Я бьюсь за поэтическую грамотность, за мастерство, и вдруг — такой удар мне в спину, такая подмога моим вечным противникам...
Ведь чарыевский жук, сервированный и поданный к столу Кузьминым (политый кузьминским бешамелем), прилетел из той самой дикой чащи, где водится «есенинолюбивое нутро».
Чепуха под соусом «простоты-народности» и чепуха под соусом «инновационности» — это одна и та же чепуха (под разными соусами).
...Я хочу немногого: я хочу, чтобы жизнь вокруг меня была максимально проникнута творчеством, чтобы поэты не боялись писать и вслух читать стихи.
И ещё я хочу, чтобы эти стихи были бы грамотны.
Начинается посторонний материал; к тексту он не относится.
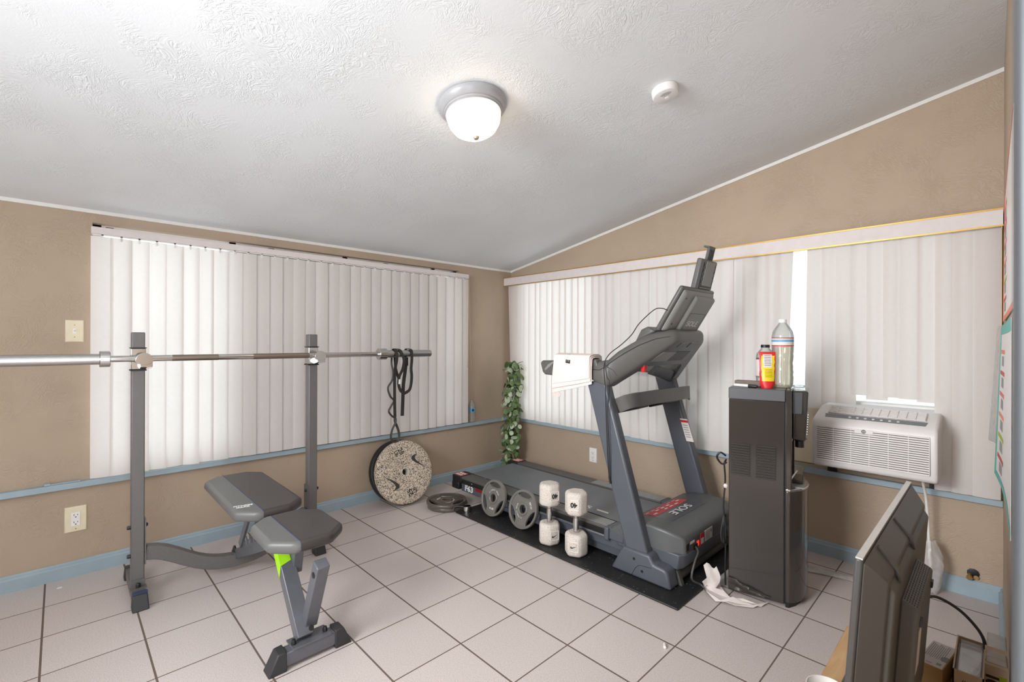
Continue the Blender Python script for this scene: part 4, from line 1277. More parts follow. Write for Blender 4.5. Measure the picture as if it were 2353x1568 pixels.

Чтобы бухгалтеры, школьники и домохозяйки могли облекать собственные чувства в подобающую форму, чтобы они отличали ямб от хорея, чтобы знали рифмы помимо «сказки-маски-ласки», чтобы владели ремеслом — хотя бы на уровне Николая Доризо.
Всеобщая поэтическая грамотность и культурность — вот цель, которую, по моему мнению, должны ставить перед собой литературные культуртрегеры.
А «приращение смысла»?
Я не против «приращения смысла»...
Как благодать нам даётся не только сочувствие. Как благодать даётся ещё и, например, гениальность.
Гениям — ура; но гениев нельзя фабриковать фабрично-конвейерным методом.
Точно так же «приращение смысла» — в той формулировке, которую даёт Леонид Костюков,— это благодать. О ней можно лишь молиться. Её нельзя искусственно производить (и тем более нельзя навязывать всем).
Первым делом — насущный хлеб. Соусы — потом.